**Exercise materials:**
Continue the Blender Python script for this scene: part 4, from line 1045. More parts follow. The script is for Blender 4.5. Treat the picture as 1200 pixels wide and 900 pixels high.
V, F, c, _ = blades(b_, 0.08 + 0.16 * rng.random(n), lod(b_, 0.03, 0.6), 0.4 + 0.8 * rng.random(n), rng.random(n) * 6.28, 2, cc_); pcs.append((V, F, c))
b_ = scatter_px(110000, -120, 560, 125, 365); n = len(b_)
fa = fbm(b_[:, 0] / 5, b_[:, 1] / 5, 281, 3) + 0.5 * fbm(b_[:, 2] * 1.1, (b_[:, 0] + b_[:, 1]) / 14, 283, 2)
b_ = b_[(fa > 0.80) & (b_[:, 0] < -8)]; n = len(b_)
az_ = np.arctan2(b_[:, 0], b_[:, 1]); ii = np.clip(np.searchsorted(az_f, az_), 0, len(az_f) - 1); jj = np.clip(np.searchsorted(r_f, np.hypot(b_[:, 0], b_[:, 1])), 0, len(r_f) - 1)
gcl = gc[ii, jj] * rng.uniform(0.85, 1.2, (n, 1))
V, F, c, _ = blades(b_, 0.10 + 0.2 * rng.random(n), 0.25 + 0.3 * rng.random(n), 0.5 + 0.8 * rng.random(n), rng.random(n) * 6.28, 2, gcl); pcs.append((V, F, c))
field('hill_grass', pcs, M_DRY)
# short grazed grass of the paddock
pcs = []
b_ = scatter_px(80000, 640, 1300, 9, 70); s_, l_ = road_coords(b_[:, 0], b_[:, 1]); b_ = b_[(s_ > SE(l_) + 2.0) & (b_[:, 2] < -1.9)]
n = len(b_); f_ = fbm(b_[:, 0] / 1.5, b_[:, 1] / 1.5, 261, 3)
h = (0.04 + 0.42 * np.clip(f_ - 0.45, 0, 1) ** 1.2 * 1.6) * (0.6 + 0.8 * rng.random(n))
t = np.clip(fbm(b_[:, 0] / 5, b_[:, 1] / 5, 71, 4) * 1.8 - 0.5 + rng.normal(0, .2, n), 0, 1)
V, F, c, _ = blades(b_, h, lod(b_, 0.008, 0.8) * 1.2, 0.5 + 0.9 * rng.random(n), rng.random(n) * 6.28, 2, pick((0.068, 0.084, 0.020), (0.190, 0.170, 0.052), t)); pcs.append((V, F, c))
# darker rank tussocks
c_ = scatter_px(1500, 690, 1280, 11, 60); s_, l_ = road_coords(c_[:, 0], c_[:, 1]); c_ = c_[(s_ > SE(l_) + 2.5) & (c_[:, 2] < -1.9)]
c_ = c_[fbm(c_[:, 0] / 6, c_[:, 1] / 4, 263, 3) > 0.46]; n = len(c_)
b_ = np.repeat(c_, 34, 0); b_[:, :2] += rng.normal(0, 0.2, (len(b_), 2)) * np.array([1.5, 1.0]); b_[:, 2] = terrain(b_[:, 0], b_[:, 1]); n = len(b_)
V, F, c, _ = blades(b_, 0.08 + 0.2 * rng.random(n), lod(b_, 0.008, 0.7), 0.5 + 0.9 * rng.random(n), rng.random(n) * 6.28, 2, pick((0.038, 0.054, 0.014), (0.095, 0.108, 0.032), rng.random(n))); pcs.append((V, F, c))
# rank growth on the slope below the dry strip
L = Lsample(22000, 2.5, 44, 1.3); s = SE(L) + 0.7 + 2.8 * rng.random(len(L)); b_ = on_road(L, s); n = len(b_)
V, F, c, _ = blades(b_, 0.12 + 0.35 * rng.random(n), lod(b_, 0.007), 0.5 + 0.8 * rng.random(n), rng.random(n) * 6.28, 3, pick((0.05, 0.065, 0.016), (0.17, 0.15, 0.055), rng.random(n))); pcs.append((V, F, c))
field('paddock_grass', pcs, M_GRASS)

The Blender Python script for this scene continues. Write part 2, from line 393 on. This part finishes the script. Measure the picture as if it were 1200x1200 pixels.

**Your instructions:**
Extract every line above exactly as it stands.

**Solution for this exercise:**
Continue the Blender Python script for this scene: part 4, from line 1045. More parts follow. The script is for Blender 4.5. Treat the picture as 1200 pixels wide and 900 pixels high.
V, F, c, _ = blades(b_, 0.08 + 0.16 * rng.random(n), lod(b_, 0.03, 0.6), 0.4 + 0.8 * rng.random(n), rng.random(n) * 6.28, 2, cc_); pcs.append((V, F, c))
b_ = scatter_px(110000, -120, 560, 125, 365); n = len(b_)
fa = fbm(b_[:, 0] / 5, b_[:, 1] / 5, 281, 3) + 0.5 * fbm(b_[:, 2] * 1.1, (b_[:, 0] + b_[:, 1]) / 14, 283, 2)
b_ = b_[(fa > 0.80) & (b_[:, 0] < -8)]; n = len(b_)
az_ = np.arctan2(b_[:, 0], b_[:, 1]); ii = np.clip(np.searchsorted(az_f, az_), 0, len(az_f) - 1); jj = np.clip(np.searchsorted(r_f, np.hypot(b_[:, 0], b_[:, 1])), 0, len(r_f) - 1)
gcl = gc[ii, jj] * rng.uniform(0.85, 1.2, (n, 1))
V, F, c, _ = blades(b_, 0.10 + 0.2 * rng.random(n), 0.25 + 0.3 * rng.random(n), 0.5 + 0.8 * rng.random(n), rng.random(n) * 6.28, 2, gcl); pcs.append((V, F, c))
field('hill_grass', pcs, M_DRY)
# short grazed grass of the paddock
pcs = []
b_ = scatter_px(80000, 640, 1300, 9, 70); s_, l_ = road_coords(b_[:, 0], b_[:, 1]); b_ = b_[(s_ > SE(l_) + 2.0) & (b_[:, 2] < -1.9)]
n = len(b_); f_ = fbm(b_[:, 0] / 1.5, b_[:, 1] / 1.5, 261, 3)
h = (0.04 + 0.42 * np.clip(f_ - 0.45, 0, 1) ** 1.2 * 1.6) * (0.6 + 0.8 * rng.random(n))
t = np.clip(fbm(b_[:, 0] / 5, b_[:, 1] / 5, 71, 4) * 1.8 - 0.5 + rng.normal(0, .2, n), 0, 1)
V, F, c, _ = blades(b_, h, lod(b_, 0.008, 0.8) * 1.2, 0.5 + 0.9 * rng.random(n), rng.random(n) * 6.28, 2, pick((0.068, 0.084, 0.020), (0.190, 0.170, 0.052), t)); pcs.append((V, F, c))
# darker rank tussocks
c_ = scatter_px(1500, 690, 1280, 11, 60); s_, l_ = road_coords(c_[:, 0], c_[:, 1]); c_ = c_[(s_ > SE(l_) + 2.5) & (c_[:, 2] < -1.9)]
c_ = c_[fbm(c_[:, 0] / 6, c_[:, 1] / 4, 263, 3) > 0.46]; n = len(c_)
b_ = np.repeat(c_, 34, 0); b_[:, :2] += rng.normal(0, 0.2, (len(b_), 2)) * np.array([1.5, 1.0]); b_[:, 2] = terrain(b_[:, 0], b_[:, 1]); n = len(b_)
V, F, c, _ = blades(b_, 0.08 + 0.2 * rng.random(n), lod(b_, 0.008, 0.7), 0.5 + 0.9 * rng.random(n), rng.random(n) * 6.28, 2, pick((0.038, 0.054, 0.014), (0.095, 0.108, 0.032), rng.random(n))); pcs.append((V, F, c))
# rank growth on the slope below the dry strip
L = Lsample(22000, 2.5, 44, 1.3); s = SE(L) + 0.7 + 2.8 * rng.random(len(L)); b_ = on_road(L, s); n = len(b_)
V, F, c, _ = blades(b_, 0.12 + 0.35 * rng.random(n), lod(b_, 0.007), 0.5 + 0.8 * rng.random(n), rng.random(n) * 6.28, 3, pick((0.05, 0.065, 0.016), (0.17, 0.15, 0.055), rng.random(n))); pcs.append((V, F, c))
field('paddock_grass', pcs, M_GRASS)

The Blender Python script for this scene continues. Write part 2, from line 393 on. This part finishes the script. Measure the picture as if it were 1200x1200 pixels.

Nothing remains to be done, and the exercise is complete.